A significant objection I get from clients is, “I don’t think I am very good on camera.” Or, “how do I act more normal when I’m on camera?”


The truth is, you have to act like the camera isn’t there. Many years ago, when I first got into broadcasting, I had a horrible shoot with a local tv station. It was an advertisement to warn kids against the perils of drunk driving, and I fell flat on my face. It was SO bad. I was mortified. There were a couple of problems in this particular shoot, one; they wanted me to read from a script. To that, I say, NO! Unless you use a teleprompter, then I say, ok. But grudgingly. There are better ways, and we will get to those in a moment.
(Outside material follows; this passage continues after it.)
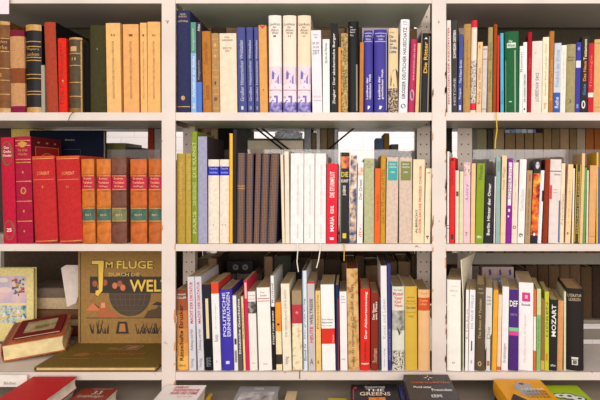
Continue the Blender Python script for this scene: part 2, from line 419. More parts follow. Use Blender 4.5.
B(58, 66.5, 56.5, 38, (228, 48, 32), 'bright red book with faded vertical title', 'h', t=[T('Die Nibelungen', 44, 104, (150, 30, 28))], mk=[('o', .6, 81, .8, 1.6, (190, 150, 110))])
B(67.5, 81, 67, 37, (84, 70, 48), 'olive-brown leather book with gilt edge and small tan label', 'l', bands=[(37, 39, GOLD), (108, 112.5, (150, 110, 50))], mk=[('r', .18, .66, 46, 51, (205, 160, 110)), ('g', 53, 65, 82, 96), ('r', .9, .98, 40, 112, GOLD)], t=[H('II', 57, 60, GOLD, .3, .6)])
B(82.5, 88, 82, 42, (24, 22, 24), 'narrow black book filling shadow gap beside the dark olive volume', 'h', inset=.01)  # black book put in to darken the shadow gap between volumes
B(89.5, 105.5, 89, 25, (68, 64, 38), 'dark olive cloth volume with rounded spine', 'h', mk=[('o', .5, 49, .7, .5, (170, 160, 120))])
for x0, x1, xt, tp, s, dd, c in ((107, 121.3, 105.5, 23, 'II', 'tan paperback nearest the dark olive volume', (240, 186, 116)), (123.5, 139, 122.5, 24, 'I', 'tan paperback, deepest orange of the four', (236, 172, 104)), (140.5, 147.2, 139.5, 22.5, 'I', 'narrowest tan paperback of the four', (240, 184, 112)), (147.5, 160.3, 147, 21.5, 'III', 'tan paperback touching the post', (240, 182, 108))):
    B(x0, x1, xt, tp, c, dd, 'p', t=[H(s, 34, 36.2, (120, 70, 40), .38, .62), T('GESCHICHTE DER DEUTSCHEN LITERATUR', 41, 99, (130, 84, 52), 'u', .42, .56)])
# ------------------------------------------------------------------ top shelf, middle bay
row, bay = 1, 'middle bay'
NAVY = (54, 56, 92)
B(176.3, 190, 175.8, 10, NAVY, 'tall navy book with gilt emblem near its foot', 'h', d=.185, t=[H('RENÉ', 13, 14.8, (225, 190, 150), .3, .7), H('RUMORT', 15.6, 17.4, (225, 190, 150), .2, .8), H('HISTORIA', 20.2, 22, (225, 190, 150))], mk=[('o', .5, 98, 2, 2.3, GOLD), ('g', 106.5)], bands=[], inset=0)
B(191, 196.3, 190.3, 22, (142, 182, 224), 'thin light blue book with green upper half', 'g', bands=[(22, 53, (92, 152, 132))], t=[T('Kunstgeschichte', 28, 50, (200, 225, 200)), T('Architektur der Antike', 56, 97, WHITE), T('dtv', 103, 109, WHITE)])
B(196.6, 202, 195.9, 22, (52, 44, 58), 'thin dark book with bright blue foot', 'g', bands=[(82, 112.5, (72, 122, 216))], t=[T('Atlas', 24, 31, WHITE), T('Weltgeschichte', 60, 80, (160, 160, 180))])
B(202.4, 211.5, 201, 31, (192, 124, 56), 'orange-tan book with worn vertical title', 'h', t=[T('Deutsche Sagen', 42, 64, (130, 74, 30)), T('Geschichte', 85, 100, (130, 74, 30))])
B(212, 219.6, 210.8, 33, (186, 144, 94), 'beige book with scattered gilt ornaments', 'h', mk=[('o', .5, 45, 1.5, 2, (220, 170, 90)), ('o', .5, 56, 1.5, 1.6, (220, 170, 90)), ('l', (220, 170, 90), 39, 50, 70, 77, 88, 94, 108), ('o', .5, 83, 1, 2, (110, 70, 40)), ('o', .5, 99, 1.6, 2.2, (120, 74, 50))])
B(220, 237, 219, 33, (243, 220, 192), 'wide cream book with small dark heading', 'p', t=[H('PAUL', 36.2, 38, (90, 70, 60), .32, .62), H('WEGENER', 39, 41, (90, 70, 60), .14, .8), H('ERSTE', 47, 49, (120, 100, 90), .22, .72), H('BRIEFE', 50, 51.5, (120, 100, 90), .35, .6)])
for n_, (x0, x1, xt) in zip(('I', 'II', 'III'), ((238, 246.6, 236, ), (247.6, 254, 246), (255, 259.6, 253.6))):
    B(x0, x1, xt, 27, (84, 88, 148), {'I': 'blue history atlas, widest of the three', 'II': 'blue history atlas, middle of the three', 'III': 'blue history atlas, narrowest of the three'}[n_], 'h',
      t=[T('Großer Historischer Weltatlas', 40, 101, (215, 215, 225), 'u', .3, .72), H(n_, 106, 109.5, (215, 215, 225), .36, .62)])
B(260, 267.8, 258.4, 25, (226, 164, 88), 'orange-tan book with red triangle at its top', 'p', mk=[('poly', [(.1, 25.2), (.5, 29), (.95, 25.2)], (196, 54, 60)), ('o', .5, 90, .8, .6, (150, 40, 40))])
LP = ('pic', ((250, 226, 232), (216, 196, 236), (160, 150, 210), (240, 200, 200)), 55)
for n_, x0, x1, xt, c in ((0, 269, 281.7, 268.2, (247, 234, 222)), (1, 283, 296.2, 282.7, (246, 228, 208)), (2, 297.4, 310.4, 297.6, (246, 222, 190))):
    B(x0, x1, xt, 15, c, ('left of three cream encyclopedias with violet city picture', 'middle of three cream encyclopedias with violet city picture', 'right of three cream encyclopedias with violet city picture')[n_], 'j',
      t=[H('Lexikon', 22.4, 25.2, (50, 40, 44), .08, .9), H('der', 25.8, 28, (50, 40, 44), .34, .64), H('Alten', 28.6, 31, (50, 40, 44), .2, .8), H('Welt', 31.4, 34, (50, 40, 44), .26, .78), H(('I', 'II', 'III')[n_], 35, 37, (140, 110, 120), .38, .6)],
      bands=[(66, 84, (240, 216, 222)), (84, 102, (244, 226, 232)), (102, 112.5, ('pic', ((90, 80, 160), (150, 140, 200), (210, 190, 220)), 90))],
      mk=[('poly', [(.2, 84), (.22, 73), (.32, 70), (.55, 74), (.98, 66.5), (.98, 84)], (182, 180, 222)), ('poly', [(.25, 79), (.25, 70), (.45, 73.5), (.4, 79)], (118, 104, 184)), ('poly', [(.5, 82), (.8, 74), (.8, 84)], (134, 118, 190)),
          ('poly', [(.02, 83), (.5, 86), (.95, 90.5), (.95, 91.5), (.5, 88), (.02, 85)], (225, 170, 215)), ('r', .03, .97, 89.5, 90.3, (206, 120, 160)),
          ('r', .4, .7, 95.5, 97.5, (130, 104, 180)), ('r', .56, .7, 97.5, 103, (130, 104, 180)), ('r', .04, .2, 96, 98, (200, 160, 210)), ('poly', [(.02, 103), (.3, 99.5), (.6, 103.5), (.98, 101), (.98, 105), (.02, 106)], (110, 100, 176))])
B(312.4, 322.4, 310.8, 30, (238, 232, 236), 'pale grey-white book titled DIE ZEIT', 'g', t=[H('MARTIN', 34, 35.3, (130, 120, 130), .25, .7), H('BERG', 36.5, 38, (130, 120, 130), .35, .62), H('DIE ZEIT', 42, 44, (90, 90, 100), .12, .85), H('IN DER', 46, 48, (90, 90, 100), .2, .78), H('ZEIT', 50, 54, (80, 80, 90), .14, .82), H('REIHE', 95.5, 97.5, (225, 170, 185)), H('BILDUNG', 100, 101, (110, 90, 100), .15, .9)])
B(322.8, 329.8, 322.5, 39, (244, 240, 236), 'white book with black vertical title, beside DIE ZEIT', 'p', t=[T('Das Kino der Wahrheit', 43, 63, (40, 36, 44), 'u', .3, .66)])
B(331, 338.2, 330.7, 23, (30, 26, 26), 'black book with white title between white and orange', 'g', t=[T('Ziegler · Der akademische Burger', 33, 104, (232, 228, 222), 'u', .25, .68, True)])
B(338.4, 341, 338.3, 47, (236, 160, 76), 'thin orange book right of tall black one', 'p')
B(341.2, 348, 341, 33, ('pic', ((120, 88, 48), (190, 158, 100), (214, 186, 130)), 180), 'mottled tan book with dark ornamental title', 'h', t=[T('KUNSTSCHÄTZE', 42, 62, (60, 44, 30)), T('EUROPAS', 70, 90, (60, 44, 30))])
B(348.3, 359, 348, 21, (26, 24, 26), 'thick glossy black book with pale stripe', 'j', t=[H('Das', 26, 27.5, WHITE, .2, .42), H('deutsche', 28.5, 30, WHITE, .2, .7), H('Bauern', 31, 32.6, WHITE, .2, .66), H('Haus', 34, 35.6, WHITE, .2, .5)], mk=[('r', .74, .88, 64, 111, (150, 142, 134))])
B(359.4, 363.8, 360, 42, (200, 124, 52), 'thin orange-brown book between black and blue lexicons', 'p')
BV = (68, 60, 150)
B(364, 373.2, 363.6, 30, BV, 'blue lexicon of the Roman world', 'j', t=[H('Lexikon', 34.5, 36.5, WHITE, .15, .85), H('Römer', 38, 39.6, WHITE, .2, .8), T('Lexikon der', 77, 99, WHITE, 'u', .2, .42, True), T('römischen Welt', 74, 99, WHITE, 'u', .52, .78, True)], mk=[('l', (190, 190, 230), 32.8, 41), ('poly', [(.35, 109), (.4, 105.5), (.68, 106), (.5, 109)], WHITE)])
B(374.5, 387.3, 374.3, 29, BV, 'wider blue lexicon of the Greek world', 'j', t=[H('Lexikon', 34.5, 36.5, WHITE, .2, .8), H('Hellas', 38, 39.6, WHITE, .3, .7), T('Lexikon der', 76, 99, WHITE, 'u', .28, .46, True), T('griechischen Welt', 69, 99, WHITE, 'u', .54, .74, True)], mk=[('l', (190, 190, 230), 32.8, 41), ('poly', [(.35, 109), (.4, 105.5), (.62, 106), (.5, 109)], WHITE), ('r', .93, .99, 32, 110, (170, 170, 210))])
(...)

The secret was exposed to me by a man named Tom Prestigiacamo. He was one of the kindest souls I ever met and a heck of a broadcaster. Tom was a good deal older than I was at the time. He would do his afternoon show on FM 100 while I would do mine on the 93X, the local rock station. While broadcasting at The Memphis in May BBQ Cooking Contest one year, I told Tom about my horrible experience with television and how I vowed never to speak publicly on camera again. His advice to me, stop overthinking it. Don’t see the camera; see a friend. Look deep into your friend’s eyes and tell him how you feel. Do not think about the people viewing what you are recording under any circumstance. Just talk to your friend. That helped me immensely, and it is advice I give out all the time. The camera isn’t there, your best friend is.

Every interview I do for a shoot, I try to calm any fears by saying, “this is just you and I having a conversation today. No one else is watching.” Then I get right behind the camera and ask them what they had for breakfast this morning. That usually disarms my client and gets a good chuckle. The truth to being good on camera is yourself. No one is judging you or a pimple or an out-of-place hair. If your content is engaging, they are taking that in. If there is a lot of information to go through, a teleprompter can be extremely helpful. I always use a teleprompter when shooting videos I use for my site, and I suggest you do too. Unless you are conveying raw emotion or telling a story, then always use the interview technique. Part of being a great videographer is knowing what questions to ask and putting your clients at ease. It is much easier to talk on camera when comfortable with the interviewer.

Or you could just be ugly. 🙂

But if you are, rejoice in your ugliness, my friend, we aren’t all perfect, and Lord knows I’m no Brad Pitt, but I do share info that some people find interesting from time to time.

Let go of your reservations and share your knowledge with the world. It will help you sell your products, and you will identify as a trusted advisor to those watching your content.